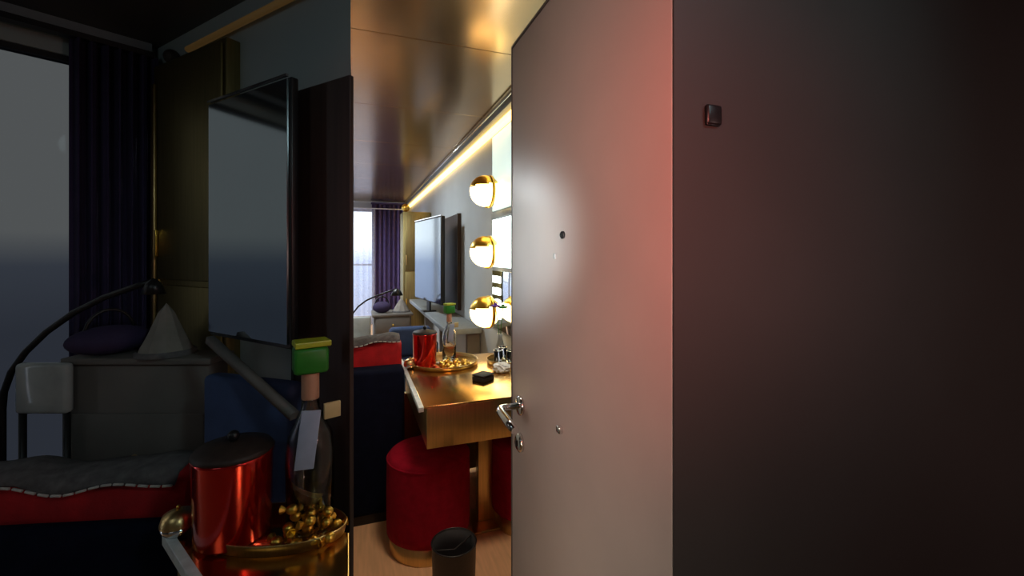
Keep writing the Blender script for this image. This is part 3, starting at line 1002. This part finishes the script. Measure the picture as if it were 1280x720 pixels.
# alcove sofa
a0 = W((228 - 640) / F * 1.055, 1.055, 0)
a1 = W((-120 - 640) / F * 1.0, 1.0, 0)
rz = math.atan2(a0.y - a1.y, a0.x - a1.x)
s2 = sofa('dim dark navy sofa back at lower far left', (a0.x, a0.y, 0), rz, .95, zat(655, 1.055), .05, .21)
a2 = W((244 - 640) / F * 1.185, 1.185, 0)
sofa_top((a2.x, a2.y, .605), rz, .90, .605, zat(578, 1.185), 'dim red bolster cushion at lower far left', 'dim grey fringed throw along the top of the far left red bolster')

# alcove table, tray and things on it
ZT = .79
k = lambda px, D: tuple(W((px - 640) / F * D, D, 0).xy)
tp = [k(215, .965), k(250, .833), k(286, .74), (-.0095, .70), (-.0145, 1.03), k(330, 1.02)]
st = thing('side_table', 'dim gold topped side table with pale metal edge at lower left', 'table')
MB().prism(tp, ZT - .012, ZT, bev=.002).build('tabletop', 'brass_top', st)
cx = sum(p_[0] for p_ in tp) / 6; cy = sum(p_[1] for p_ in tp) / 6
tin = [(cx + (p_[0] - cx) * .93, cy + (p_[1] - cy) * .93) for p_ in tp]
MB().prism(tin, ZT - .15, ZT - .013).build('apron', 'brass_dark', st)
e0_, e1_ = Vector((*tp[0], ZT - .004)), Vector((*tp[2], ZT - .004))
dv = (e1_ - e0_).normalized(); pv = Vector((-dv.y, dv.x, 0)) * -1
MB().prism([tuple((e0_).xy), tuple((e1_).xy), tuple((e1_ + pv * .018).xy), tuple((e0_ + pv * .018).xy)], ZT - .02, ZT + .004, bev=.001).build('edge_strip', 'edge_metal', st)
for p_ in tin[:1] + tin[2:5]:
    x_, y_ = cx + (p_[0] - cx) * .9, cy + (p_[1] - cy) * .9
    MB().tube([(x_, y_, ZT - .15), (x_, y_, 0)], .012).build('leg', 'brass_dark', st)
tl_ = W((343 - 640) / F * .96, .96, ZT + .0005)
tray('dim oval gold tray on the side table at lower left', tl_, .158, .50, -TH)
v = W((292 - 640) / F * .955, .955, ZT + .005)
bucket('dim red metal ice bucket on the oval tray at lower left', v, .078, .180)
v = W((388 - 640) / F * .985, .985, ZT + .005)
bottle('dim clear bottle with green stopper on the oval tray at lower left', v, 1.40, .2)
v = W((385 - 640) / F * .930, .930, ZT + .001)
sweets(v, .072, 16, 1.0, 'dim gold foil wrapped sweet on the oval tray at lower left', 'gold sweets on the dim tray', sy=.45)
v = W((219 - 640) / F * .955, .955, ZT)
trinket('dim round gold and silver box at the corner of the dim side table', (v.x + .006, v.y - .0, ZT + .0045), .034)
※
What this task involves
Exactly restate the lines from the beginning of the data through the line with "left red bolster')", and no others, keeping pictures out.

Full solution
Keep writing the Blender script for this image. This is part 3, starting at line 1002. This part finishes the script. Measure the picture as if it were 1280x720 pixels.
# alcove sofa
a0 = W((228 - 640) / F * 1.055, 1.055, 0)
a1 = W((-120 - 640) / F * 1.0, 1.0, 0)
rz = math.atan2(a0.y - a1.y, a0.x - a1.x)
s2 = sofa('dim dark navy sofa back at lower far left', (a0.x, a0.y, 0), rz, .95, zat(655, 1.055), .05, .21)
a2 = W((244 - 640) / F * 1.185, 1.185, 0)
sofa_top((a2.x, a2.y, .605), rz, .90, .605, zat(578, 1.185), 'dim red bolster cushion at lower far left', 'dim grey fringed throw along the top of the far left red bolster')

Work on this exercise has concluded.